物語は、一切それらの疑問答えようとしなく、突き放していたため、終盤のネタバレが始まるまでは眠くなってしまいました。
ベンの親切さの裏には、時折フラッシュパックする交通事故のシーンの断片によって、2何か過去の事故や事件が関係しているものとは、察しがつきました。
ところが終盤になってみると、7という数字の意味や途中の何気ないエピソードの数々が、重要な伏線になっていたことにびっくりしました。これはもう一回見て確認したくなる作品でしたね。
ベンの贈り物とは、本当に送った人の人生を大きく変えるものでした。でもこんなに悲しみの涙に包まれる贈り物なんて初めてです。その贈り物にはベンの優しい嘘と究極の愛が一杯詰まっていたのです。
それにしても本作のウィル・スミスの演技はすごいです。嘘くさく見えるベンの親切さを神様のような慈愛の籠もった目線に哀愁をたっぷり滲ませて、ベンという人物にリアルティをを感じさせてくれました。

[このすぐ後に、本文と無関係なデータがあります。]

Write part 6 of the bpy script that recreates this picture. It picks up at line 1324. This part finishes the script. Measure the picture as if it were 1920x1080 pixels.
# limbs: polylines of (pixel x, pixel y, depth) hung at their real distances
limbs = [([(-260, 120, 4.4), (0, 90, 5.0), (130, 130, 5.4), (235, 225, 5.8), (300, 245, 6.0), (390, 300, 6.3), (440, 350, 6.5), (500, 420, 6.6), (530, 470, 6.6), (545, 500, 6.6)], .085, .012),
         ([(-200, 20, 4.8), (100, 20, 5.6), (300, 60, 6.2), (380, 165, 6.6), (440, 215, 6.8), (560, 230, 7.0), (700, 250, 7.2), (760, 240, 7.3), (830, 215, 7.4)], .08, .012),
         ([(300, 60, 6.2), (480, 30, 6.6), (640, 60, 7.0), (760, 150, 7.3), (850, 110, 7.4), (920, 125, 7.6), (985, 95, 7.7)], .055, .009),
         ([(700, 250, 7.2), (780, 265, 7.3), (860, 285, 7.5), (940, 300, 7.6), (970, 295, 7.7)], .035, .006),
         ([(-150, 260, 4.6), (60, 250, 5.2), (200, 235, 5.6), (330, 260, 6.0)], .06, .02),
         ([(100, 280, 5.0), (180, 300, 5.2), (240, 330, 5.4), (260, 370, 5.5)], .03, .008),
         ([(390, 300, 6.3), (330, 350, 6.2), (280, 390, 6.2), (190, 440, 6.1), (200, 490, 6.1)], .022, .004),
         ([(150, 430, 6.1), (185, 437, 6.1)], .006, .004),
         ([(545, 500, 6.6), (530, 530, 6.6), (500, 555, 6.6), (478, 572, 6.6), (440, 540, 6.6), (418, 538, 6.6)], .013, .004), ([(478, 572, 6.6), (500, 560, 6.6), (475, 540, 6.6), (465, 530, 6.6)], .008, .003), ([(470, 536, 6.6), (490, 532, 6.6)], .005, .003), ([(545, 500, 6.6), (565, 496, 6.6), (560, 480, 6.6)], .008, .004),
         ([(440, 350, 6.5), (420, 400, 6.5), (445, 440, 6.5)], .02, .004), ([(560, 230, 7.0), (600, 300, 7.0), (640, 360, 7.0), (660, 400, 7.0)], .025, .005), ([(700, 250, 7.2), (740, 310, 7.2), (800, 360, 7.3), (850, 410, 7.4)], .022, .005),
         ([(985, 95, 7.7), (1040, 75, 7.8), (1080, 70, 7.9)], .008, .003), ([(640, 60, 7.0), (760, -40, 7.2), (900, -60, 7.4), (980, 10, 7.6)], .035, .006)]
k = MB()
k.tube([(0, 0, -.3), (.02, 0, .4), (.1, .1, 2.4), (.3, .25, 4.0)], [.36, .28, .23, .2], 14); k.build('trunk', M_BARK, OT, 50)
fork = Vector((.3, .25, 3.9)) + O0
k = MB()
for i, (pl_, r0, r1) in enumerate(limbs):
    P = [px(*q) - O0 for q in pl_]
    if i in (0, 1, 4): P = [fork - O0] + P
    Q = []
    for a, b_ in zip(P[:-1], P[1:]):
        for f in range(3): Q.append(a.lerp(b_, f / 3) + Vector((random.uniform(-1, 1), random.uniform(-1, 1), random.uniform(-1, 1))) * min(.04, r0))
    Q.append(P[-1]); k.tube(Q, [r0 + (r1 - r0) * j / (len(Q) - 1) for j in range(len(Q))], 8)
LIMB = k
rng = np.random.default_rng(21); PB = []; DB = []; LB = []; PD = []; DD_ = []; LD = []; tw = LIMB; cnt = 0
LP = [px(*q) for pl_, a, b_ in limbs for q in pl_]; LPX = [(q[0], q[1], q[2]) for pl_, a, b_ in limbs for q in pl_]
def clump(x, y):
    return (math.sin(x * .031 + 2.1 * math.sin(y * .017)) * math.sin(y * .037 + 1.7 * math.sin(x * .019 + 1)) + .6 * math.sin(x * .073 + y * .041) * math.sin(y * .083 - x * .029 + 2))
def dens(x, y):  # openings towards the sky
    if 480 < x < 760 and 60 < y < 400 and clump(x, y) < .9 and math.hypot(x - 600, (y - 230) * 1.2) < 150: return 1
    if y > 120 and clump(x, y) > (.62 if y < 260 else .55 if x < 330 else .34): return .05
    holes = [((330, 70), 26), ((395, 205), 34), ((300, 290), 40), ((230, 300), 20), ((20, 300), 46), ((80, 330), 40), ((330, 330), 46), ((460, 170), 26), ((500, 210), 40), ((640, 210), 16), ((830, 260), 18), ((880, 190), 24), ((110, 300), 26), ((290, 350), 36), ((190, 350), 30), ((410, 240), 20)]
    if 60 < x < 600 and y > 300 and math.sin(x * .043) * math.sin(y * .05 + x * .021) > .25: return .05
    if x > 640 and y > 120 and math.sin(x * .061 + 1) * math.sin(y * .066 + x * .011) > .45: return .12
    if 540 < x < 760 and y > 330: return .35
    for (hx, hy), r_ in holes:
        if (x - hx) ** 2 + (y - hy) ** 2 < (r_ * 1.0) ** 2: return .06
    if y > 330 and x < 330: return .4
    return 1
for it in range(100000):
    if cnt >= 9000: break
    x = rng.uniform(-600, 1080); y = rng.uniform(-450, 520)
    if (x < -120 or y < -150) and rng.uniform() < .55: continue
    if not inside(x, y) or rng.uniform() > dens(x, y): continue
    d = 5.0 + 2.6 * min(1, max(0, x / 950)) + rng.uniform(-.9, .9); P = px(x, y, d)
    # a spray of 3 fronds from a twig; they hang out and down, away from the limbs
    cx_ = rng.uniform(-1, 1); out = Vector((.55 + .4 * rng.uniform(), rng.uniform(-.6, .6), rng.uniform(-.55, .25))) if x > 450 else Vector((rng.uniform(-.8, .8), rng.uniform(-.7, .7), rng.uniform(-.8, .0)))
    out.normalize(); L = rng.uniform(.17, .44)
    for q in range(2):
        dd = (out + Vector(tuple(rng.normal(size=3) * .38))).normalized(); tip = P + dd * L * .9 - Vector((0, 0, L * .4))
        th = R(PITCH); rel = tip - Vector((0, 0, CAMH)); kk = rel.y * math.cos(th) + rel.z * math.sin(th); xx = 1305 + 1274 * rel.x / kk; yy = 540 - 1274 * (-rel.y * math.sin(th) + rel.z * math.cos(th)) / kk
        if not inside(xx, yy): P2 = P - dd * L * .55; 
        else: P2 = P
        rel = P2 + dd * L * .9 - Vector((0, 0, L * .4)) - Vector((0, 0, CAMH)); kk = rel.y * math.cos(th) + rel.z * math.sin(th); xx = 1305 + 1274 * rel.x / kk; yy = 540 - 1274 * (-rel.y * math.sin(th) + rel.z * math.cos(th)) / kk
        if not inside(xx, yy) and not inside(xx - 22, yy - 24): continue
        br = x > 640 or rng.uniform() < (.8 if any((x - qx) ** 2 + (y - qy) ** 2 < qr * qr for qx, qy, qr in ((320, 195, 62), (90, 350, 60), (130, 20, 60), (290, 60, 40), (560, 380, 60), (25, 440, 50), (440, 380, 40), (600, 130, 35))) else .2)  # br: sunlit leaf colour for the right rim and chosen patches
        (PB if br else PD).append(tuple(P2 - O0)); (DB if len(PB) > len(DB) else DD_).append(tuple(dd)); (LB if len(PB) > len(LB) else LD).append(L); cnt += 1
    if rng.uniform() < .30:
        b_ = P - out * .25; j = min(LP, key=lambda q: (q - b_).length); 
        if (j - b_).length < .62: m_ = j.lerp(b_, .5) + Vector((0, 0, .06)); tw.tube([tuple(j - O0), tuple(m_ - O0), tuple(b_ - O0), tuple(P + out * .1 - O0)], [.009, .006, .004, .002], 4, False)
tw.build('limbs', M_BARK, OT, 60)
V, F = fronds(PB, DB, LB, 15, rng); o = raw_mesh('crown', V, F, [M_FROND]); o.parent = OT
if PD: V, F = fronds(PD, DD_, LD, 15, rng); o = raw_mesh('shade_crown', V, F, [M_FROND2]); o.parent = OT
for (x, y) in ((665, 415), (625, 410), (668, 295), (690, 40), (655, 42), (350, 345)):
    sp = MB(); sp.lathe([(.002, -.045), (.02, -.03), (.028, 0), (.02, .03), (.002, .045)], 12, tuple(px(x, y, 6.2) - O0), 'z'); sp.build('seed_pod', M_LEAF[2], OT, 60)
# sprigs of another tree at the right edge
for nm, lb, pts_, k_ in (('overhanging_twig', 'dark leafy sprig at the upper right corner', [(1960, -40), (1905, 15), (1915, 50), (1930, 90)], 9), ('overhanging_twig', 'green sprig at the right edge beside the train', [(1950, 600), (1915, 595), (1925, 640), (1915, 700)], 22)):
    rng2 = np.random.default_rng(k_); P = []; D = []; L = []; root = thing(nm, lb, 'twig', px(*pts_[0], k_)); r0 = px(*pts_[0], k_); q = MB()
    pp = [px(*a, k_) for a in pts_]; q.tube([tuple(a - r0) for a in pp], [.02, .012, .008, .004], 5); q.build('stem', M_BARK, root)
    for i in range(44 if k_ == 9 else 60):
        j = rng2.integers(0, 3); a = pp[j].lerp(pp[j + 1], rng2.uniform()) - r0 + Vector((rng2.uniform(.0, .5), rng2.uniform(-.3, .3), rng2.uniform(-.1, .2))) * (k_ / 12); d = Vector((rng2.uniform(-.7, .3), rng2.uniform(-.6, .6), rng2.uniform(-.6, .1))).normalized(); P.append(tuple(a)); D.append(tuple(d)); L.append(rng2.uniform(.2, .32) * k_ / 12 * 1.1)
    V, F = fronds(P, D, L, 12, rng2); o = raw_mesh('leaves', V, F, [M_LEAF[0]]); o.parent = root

ところで結末には異議ある人でも、途中のベンの親切さには暖かさやさわやかさを感じた人もいることと思います。
クレクレくんが多い世の中で、ベンのような与えようとする行為を見せつけられますと、これはこれで与える人って幸せなんだなと実感したことでしょう。問題はどこまで与えるかです。時にはすべてを与える覚悟も必要なのかもとこの作品を見ていて小地蔵は思いました。
その源流にあるものは、キリスト教精神そのものです。人類のすべての罪を背負われて十字架にかかられたイエス様のごとく、自分もまた与えきりの人生を送りたい。キリスト教を信じる人の根底にある、イエス様に追慕する心が、このような作品を生み出す「幸せのちから」になっているのでしょうね。